[Footnote 1: Acts xviii. 25, xix. 1-5. Cf. Epiph., Adv. Haer., xxx. 16.]
[Footnote 2: Vita, 2.]
[Footnote 3: Would this be the Bounai who is reckoned by the Talmud (Bab., Sanhedrim, 43 a) amongst the disciples of Jesus?]
[Footnote 4: Hegesippus, in Eusebius, H.E., ii. 23.]
[Footnote 5: Gospel, i. 26, 33, iv. 2; 1st Epistle, v. 6. Cf. Acts x. 47.]
[Footnote 6: Book iv. See especially v. 157, and following.]

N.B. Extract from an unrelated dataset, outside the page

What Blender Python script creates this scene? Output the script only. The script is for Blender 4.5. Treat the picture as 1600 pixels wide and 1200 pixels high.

[Footnote 7: Sabiens is the Aramean equivalent of the word “Baptists.” Mogtasila has the same meaning in Arabic.]
CHAPTER XIII.
FIRST ATTEMPTS ON JERUSALEM.
Jesus, almost every year, went to Jerusalem for the feast of the passover. The details of these journeys are little known, for the synoptics do not speak of them,[1] and the notes of the fourth Gospel are very confused on this point.[2] It was, it appears, in the year 31, and certainly after the death of John, that the most important of the visits of Jesus to Jerusalem took place. Many of the disciples followed him. Although Jesus attached from that time little value to the pilgrimage, he conformed himself to it in order not to wound Jewish opinion, with which he had not yet broken. These journeys, moreover, were essential to his design; for he felt already that in order to play a leading part, he must go from Galilee, and attack Judaism in its stronghold, which was Jerusalem.

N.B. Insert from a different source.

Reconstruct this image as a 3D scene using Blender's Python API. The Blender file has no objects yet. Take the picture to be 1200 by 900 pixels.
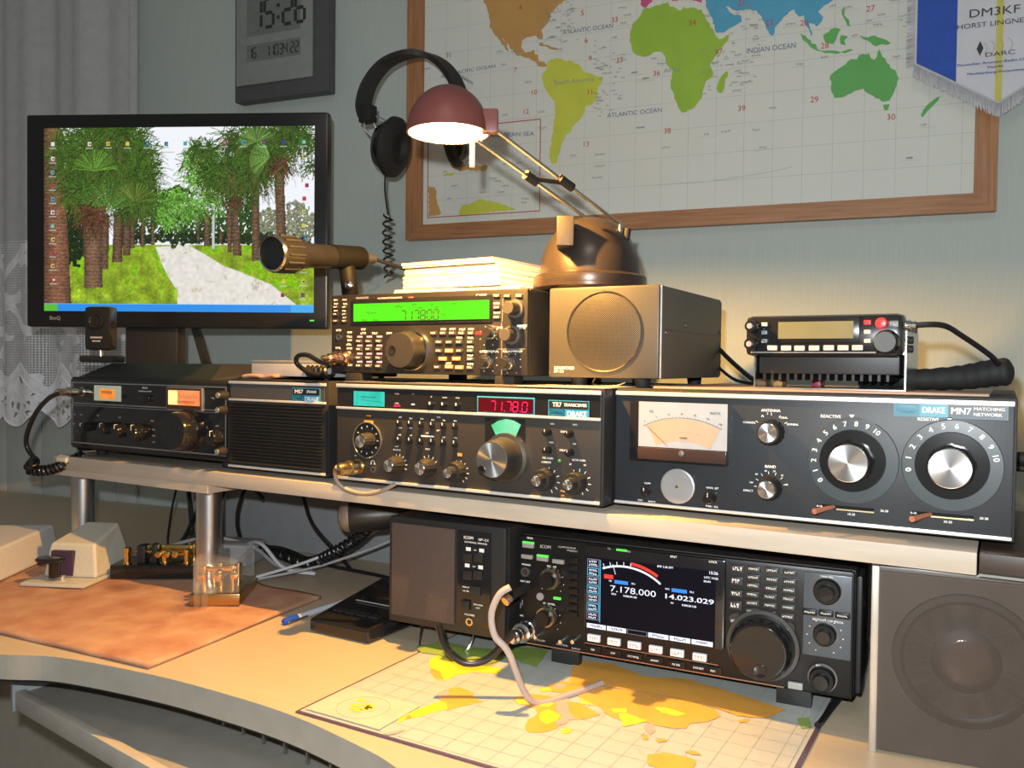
import bpy, bmesh, math, random
import numpy as np
from mathutils import Vector, Matrix
PI = math.pi
random.seed(7)
S = bpy.context.scene
COL = S.collection

# ------------------------------------------------------------------ camera
cd = bpy.data.cameras.new('camera'); cam = bpy.data.objects.new('camera', cd); COL.objects.link(cam)
cd.sensor_width = 36; cd.lens = 30.0046; cd.clip_start = .01
cam.matrix_world = Matrix(((0.865121,-0.021202,0.501115,0),(0.501437,0.014132,-0.865079,0),(0.011260,0.999675,0.022858,0.3220),(0,0,0,1)))
S.camera = cam
# ------------------------------------------------------------------ world, light, exposure
w = bpy.data.worlds.new('room'); S.world = w; w.use_nodes = True
w.node_tree.nodes['Background'].inputs[0].default_value = (1.0, .97, .88, 1)
w.node_tree.nodes['Background'].inputs[1].default_value = .16
def lamp(name, kind, loc, power, color, **k):
    d = bpy.data.lights.new(name, kind); d.energy = power; d.color = color
    for a, b in k.items(): setattr(d, a, b)
    o = bpy.data.objects.new(name, d); COL.objects.link(o); o.location = loc
    return o
# the camera's own flash, beside the lens
fl = lamp('camera_flash', 'SPOT', cam.matrix_world @ Vector((-.022, .046, .0)), 36, (.93, .98, 1.0), shadow_soft_size=.008, spot_size=math.radians(140), spot_blend=.25)
fl.rotation_euler = cam.matrix_world.to_euler()
# halogen desk lamp bulb (its housing is built further down)
LX, LY, LZ = -.476, .692, .546
lamp('halogen_light', 'POINT', (LX, LY, LZ + .0060), 33.0, (1.0, .50, .11), shadow_soft_size=.004)
# dim unseen fill above and behind the camera, standing in for room ambient
cl = lamp('room_fill_light', 'AREA', (.2, -.6, 1.75), 7, (1.0, .95, .84), size=.5)
vs = S.view_settings
vs.view_transform = 'Standard'; vs.look = 'None'; vs.gamma = 1; vs.exposure = 0.0; vs.use_curve_mapping = False

# ------------------------------------------------------------------ materials
MATS = {}
def mat(name, c, rough=.5, metal=0, emit=0, noise=.06, scale=40, bump=0, alpha=None, coat=0, spec=.5, trans=0, ior=1.45, stretch=None, c2=None, aniso=0):
    if name in MATS: return MATS[name]
    m = bpy.data.materials.new(name); m.use_nodes = True
    nt = m.node_tree; b = nt.nodes['Principled BSDF']; L = nt.links
    tc = nt.nodes.new('ShaderNodeTexCoord'); n = nt.nodes.new('ShaderNodeTexNoise'); n.inputs['Scale'].default_value = scale
    n.inputs['Detail'].default_value = 4
    if stretch:
        mp = nt.nodes.new('ShaderNodeMapping'); mp.inputs['Scale'].default_value = stretch
        L.new(tc.outputs['Object'], mp.inputs[0]); L.new(mp.outputs[0], n.inputs['Vector'])
    else: L.new(tc.outputs['Object'], n.inputs['Vector'])
    r = nt.nodes.new('ShaderNodeValToRGB')
    a = [max(0, x * (1 - noise)) for x in c]; d = c2 or [min(1, x * (1 + noise)) for x in c]
    if c2: a = c
    r.color_ramp.elements[0].color = (*a, 1); r.color_ramp.elements[1].color = (*d, 1)
    r.color_ramp.elements[0].position = .3; r.color_ramp.elements[1].position = .7
    L.new(n.outputs['Fac'], r.inputs[0]); L.new(r.outputs[0], b.inputs['Base Color'])
    b.inputs['Roughness'].default_value = rough; b.inputs['Metallic'].default_value = metal
    b.inputs['Specular IOR Level'].default_value = spec; b.inputs['IOR'].default_value = ior
    b.inputs['Coat Weight'].default_value = coat
    if trans: b.inputs['Transmission Weight'].default_value = trans
    if emit >= .8:
        for l in list(b.inputs['Base Color'].links): L.remove(l)
        b.inputs['Base Color'].default_value = (.0015, .0015, .0015, 1); b.inputs['Specular IOR Level'].default_value = .1
    if emit:
        L.new(r.outputs[0], b.inputs['Emission Color']); b.inputs['Emission Strength'].default_value = emit
    if alpha is not None: b.inputs['Alpha'].default_value = alpha
    if bump:
        bp = nt.nodes.new('ShaderNodeBump'); bp.inputs['Strength'].default_value = bump; bp.inputs['Distance'].default_value = .001
        L.new(n.outputs['Fac'], bp.inputs['Height']); L.new(bp.outputs[0], b.inputs['Normal'])
    if aniso:
        b.inputs['Anisotropic'].default_value = aniso
        t = nt.nodes.new('ShaderNodeTangent'); t.direction_type = 'RADIAL'; t.axis = 'Y'; L.new(t.outputs[0], b.inputs['Tangent'])
    MATS[name] = m; return m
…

[Footnote 1: They, however, imply them obscurely (Matt. xxiii. 37; Luke xiii. 34). They knew as well as John the relation of Jesus with Joseph of Arimathea. Luke even (x. 38-42) knew the family of Bethany. Luke (ix. 51-54) has a vague idea of the system of the fourth Gospel respecting the journeys of Jesus. Many discourses against the Pharisees and the Sadducees, said by the synoptics to have been delivered in Galilee, have scarcely any meaning, except as having been given at Jerusalem. And again, the lapse of eight days is much too short to explain all that happened between the arrival of Jesus in that city and his death.]